• Stated exercise:
Return the lines that follow, exactly as they appear, from the first through the one containing "COL = S.collection"; no pictures are to be included.

• Data extract:
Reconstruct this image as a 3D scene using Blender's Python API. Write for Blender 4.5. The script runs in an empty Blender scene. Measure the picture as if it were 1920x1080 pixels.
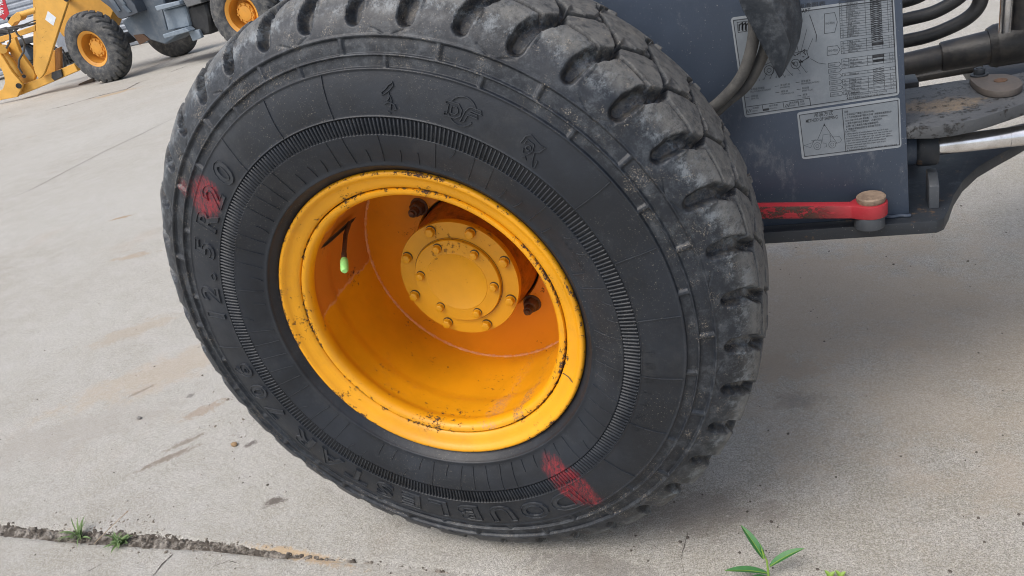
import bpy, bmesh, math, random
import numpy as np
from mathutils import Matrix, Vector
random.seed(7); rng = np.random.RandomState(7)
S = bpy.context.scene
COL = S.collection

# ------------------------------------------------------------------ camera
CAM = np.array([0.634, -0.968, 1.147])
M = np.array([[0.9239819, -0.04425299, -0.37986723], [0.30882854, -0.49952629, 0.8093815], [-0.22557121, -0.8651677, -0.44788667]])
F = 1420.0
cd = bpy.data.cameras.new('camera'); cam = bpy.data.objects.new('camera', cd); COL.objects.link(cam)
cd.sensor_width = 36; cd.lens = F / 1920 * 36; cd.clip_start = 0.02; cd.clip_end = 500
mw = Matrix.Identity(4)
for i in range(3):
    mw[i][0] = M[i][0]; mw[i][1] = -M[i][1]; mw[i][2] = -M[i][2]; mw[i][3] = CAM[i]
cam.matrix_world = mw
S.camera = cam
try: S.cycles.filter_width = 1.05; S.cycles.pixel_filter_type = 'BLACKMAN_HARRIS'
except Exception: pass
# ------------------------------------------------------------------ world, sun, exposure
SUN_EL, SUN_AZ = math.radians(56), math.radians(215)      # azimuth of the sun, clockwise from +Y
w = bpy.data.worlds.new('World'); S.world = w; w.use_nodes = True
nt = w.node_tree; nt.nodes.clear()
sky = nt.nodes.new('ShaderNodeTexSky'); sky.sky_type = 'NISHITA'; sky.sun_disc = False
sky.sun_elevation = SUN_EL; sky.sun_rotation = SUN_AZ; sky.air_density = 1.0; sky.dust_density = 4.0
bg = nt.nodes.new('ShaderNodeBackground'); bg.inputs[1].default_value = 0.15
out = nt.nodes.new('ShaderNodeOutputWorld')
hs = nt.nodes.new('ShaderNodeHueSaturation'); hs.inputs['Saturation'].default_value = 0.70
nt.links.new(sky.outputs[0], hs.inputs['Color']); nt.links.new(hs.outputs[0], bg.inputs[0]); nt.links.new(bg.outputs[0], out.inputs[0])
sd = bpy.data.lights.new('sun', 'SUN'); sd.energy = 1.10; sd.angle = math.radians(35); sd.color = (1.0, 0.965, 0.91)
so = bpy.data.objects.new('sun', sd); COL.objects.link(so)
dv = Vector((math.sin(SUN_AZ) * math.cos(SUN_EL), math.cos(SUN_AZ) * math.cos(SUN_EL), math.sin(SUN_EL)))
so.rotation_euler = dv.to_track_quat('Z', 'Y').to_euler()
so.location = (0, 0, 12)
S.view_settings.view_transform = 'Standard'; S.view_settings.look = 'None'
S.view_settings.exposure = 0.44; S.view_settings.gamma = 1; S.view_settings.use_curve_mapping = False

# ------------------------------------------------------------------ helpers
def ray(px, py): return M @ np.array([(px - 960) / F, (py - 540) / F, 1.0])
def U(px, py, Y=None, Z=None, X=None):
    """world point on the plane Y=.., Z=.. or X=.. seen at this photo position"""
    r = ray(px, py)
    if Y is not None: t = (Y - CAM[1]) / r[1]
    elif Z is not None: t = (Z - CAM[2]) / r[2]
    else: t = (X - CAM[0]) / r[0]
    return CAM + r * t
H = 0.545     # axle height of the near wheel
def UC(px, py, rad, far=False):
    """world point on the cylinder of this radius round the near axle"""
    d = ray(px, py); o = CAM - np.array([0, 0, H])
    a = d[0]**2 + d[2]**2; b = 2 * (o[0]*d[0] + o[2]*d[2]); c = o[0]**2 + o[2]**2 - rad*rad
    D = max(b*b - 4*a*c, 0); t = (-b + (1 if far else -1) * math.sqrt(D)) / (2*a)
    return CAM + d * t
def mesh(name, V, Fc, mat=None, parent=None, smooth=False, loc=None, rot=None, kind=None, attrs=None, mats=None):
    V = np.asarray(V, dtype=np.float32).reshape(-1, 3)
    me = bpy.data.meshes.new(name)
    if isinstance(Fc, np.ndarray):
        n = Fc.shape[1]
        me.vertices.add(len(V)); me.vertices.foreach_set('co', V.ravel())
        me.loops.add(Fc.size); me.loops.foreach_set('vertex_index', Fc.astype(np.int32).ravel())
        me.polygons.add(len(Fc)); me.polygons.foreach_set('loop_start', np.arange(0, Fc.size, n, dtype=np.int32))
        try: me.polygons.foreach_set('loop_total', np.full(len(Fc), n, dtype=np.int32))
        except Exception: pass
        me.update(calc_edges=True)
    else:
        me.from_pydata([tuple(map(float, v)) for v in V], [], [tuple(f) for f in Fc])
    me.validate()
    if attrs:
        for k, a in attrs.items():
            at = me.attributes.new(k, 'FLOAT', 'POINT'); at.data.foreach_set('value', np.asarray(a, dtype=np.float32).ravel())
    if smooth: me.polygons.foreach_set('use_smooth', [True] * len(me.polygons))
    if mat: me.materials.append(mat)
    o = bpy.data.objects.new(name, me); COL.objects.link(o)
    if parent: o.parent = parent
    if loc is not None: o.location = loc
    if rot is not None: o.rotation_euler = rot
    if kind: o['kind'] = kind
    return o
def empty(name, loc, label, cat, group=None):
    o = bpy.data.objects.new(name, None); COL.objects.link(o); o.location = loc; o.empty_display_size = .1
    o['label'] = label; o['category'] = cat
    if group: o['group'] = group
    return o
def tag(o, label, cat, group=None):
    o['label'] = label; o['category'] = cat
    if group: o['group'] = group
    return o
class MB:
    """collects simple shapes into one mesh"""
    def __init__(s): s.V = []; s.F = []
    def add(s, V, Fc):
        n = len(s.V); s.V += [tuple(map(float, v)) for v in V]; s.F += [tuple(int(i) + n for i in f) for f in Fc]; return s
    def box(s, lo, hi):
        x0, y0, z0 = lo; x1, y1, z1 = hi
        return s.add([(x0,y0,z0),(x1,y0,z0),(x1,y1,z0),(x0,y1,z0),(x0,y0,z1),(x1,y0,z1),(x1,y1,z1),(x0,y1,z1)],
                     [(0,3,2,1),(4,5,6,7),(0,1,5,4),(1,2,6,5),(2,3,7,6),(3,0,4,7)])
    def tube(s, P, r, n=10, cap=True):
        P = [Vector(p) for p in P]; m = len(P)
        rr = r if hasattr(r, '__len__') else [r] * m
        T = [(P[min(i+1, m-1)] - P[max(i-1, 0)]).normalized() for i in range(m)]
        a = Vector((0, 0, 1)) if abs(T[0].z) < .9 else Vector((1, 0, 0))
        u = T[0].cross(a).normalized(); V = []
        for i in range(m):
            u = (u - T[i] * u.dot(T[i])).normalized(); v = T[i].cross(u)
            for k in range(n):
                t = 2*math.pi*k/n; V.append(P[i] + (u*math.cos(t) + v*math.sin(t)) * rr[i])
        Fc = [(i*n+k, i*n+(k+1) % n, (i+1)*n+(k+1) % n, (i+1)*n+k) for i in range(m-1) for k in range(n)]
        if cap: Fc += [tuple(reversed(range(n))), tuple(range((m-1)*n, m*n))]
        return s.add(V, Fc)
    def prism(s, pts, d):
        """pts: 3D polygon; d: extrusion vector"""
        n = len(pts); P = [Vector(p) for p in pts]; d = Vector(d)
        return s.add(P + [p + d for p in P], [tuple(range(n)), tuple(reversed(range(n, 2*n)))] + [(i, i+n, (i+1) % n + n, (i+1) % n) for i in range(n)])
    def build(s, name, mat, parent=None, smooth=False, bevel=0, seg=2, **k):
        o = mesh(name, s.V, s.F, mat, parent, smooth, **k)
        bm = bmesh.new(); bm.from_mesh(o.data); bmesh.ops.recalc_face_normals(bm, faces=bm.faces)
        if bevel:
            es = [e for e in bm.edges if len(e.link_faces) == 2 and e.calc_face_angle(0) > .5]
            bmesh.ops.bevel(bm, geom=es, offset=bevel, segments=seg, affect='EDGES', profile=.5, clamp_overlap=True)
        bm.to_mesh(o.data); bm.free()
        if smooth or bevel:
            for p in o.data.polygons: p.use_smooth = True
            try: o.data.set_sharp_from_angle(angle=math.radians(38))
            except Exception: pass
        return o
def lathe(name, prof, mat, parent, n=160, loc=(0, 0, 0), sharp=35, closed=False, edge=None, a0=0, a1=360):
    """prof: list of (radius, y); spun round the Y axis"""
    P = np.array(prof, float); full = (a1 - a0) >= 360
    t = np.radians(np.linspace(a0, a1, n, endpoint=not full))
    V = np.stack([P[:, 0][None] * np.cos(t)[:, None], np.repeat(P[:, 1][None], len(t), 0), P[:, 0][None] * np.sin(t)[:, None]], -1)
    m = len(P); k = len(t); I = np.arange(k if full else k-1); J = np.arange(m if closed else m-1)
    i, j = np.meshgrid(I, J, indexing='ij'); i2 = (i+1) % k; j2 = (j+1) % m
    Fc = np.stack([i*m+j, i2*m+j, i2*m+j2, i*m+j2], -1).reshape(-1, 4)
    at = None
    if edge is not None: at = {'edge': np.repeat(np.array(edge, float)[None], k, 0).ravel()}
    o = mesh(name, V.reshape(-1, 3), Fc, mat, parent, True, loc=loc, attrs=at)
    try: o.data.set_sharp_from_angle(angle=math.radians(sharp))
    except Exception: pass
    return o
def disc_fan(mb, c, r0, r1, y0, y1): pass
def hexa(mb, c, r, y0, y1, n=6, a=0.0, dome=0.0):
    """hex head whose axis is Y"""
    cx, cz = c; R_ = lambda rr, y: [(cx + rr*math.cos(a + 2*math.pi*k/n), y, cz + rr*math.sin(a + 2*math.pi*k/n)) for k in range(n)]
    V = R_(r, y1) + R_(r, y0 + (y1-y0)*.18) + R_(r*.86, y0)
    Fc = [(i, (i+1) % n, n+(i+1) % n, n+i) for i in range(n)] + [(n+i, n+(i+1) % n, 2*n+(i+1) % n, 2*n+i) for i in range(n)] + [tuple(range(2*n, 3*n))]
    return mb.add(V, Fc)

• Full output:
Reconstruct this image as a 3D scene using Blender's Python API. Write for Blender 4.5. The script runs in an empty Blender scene. Measure the picture as if it were 1920x1080 pixels.
import bpy, bmesh, math, random
import numpy as np
from mathutils import Matrix, Vector
random.seed(7); rng = np.random.RandomState(7)
S = bpy.context.scene
COL = S.collection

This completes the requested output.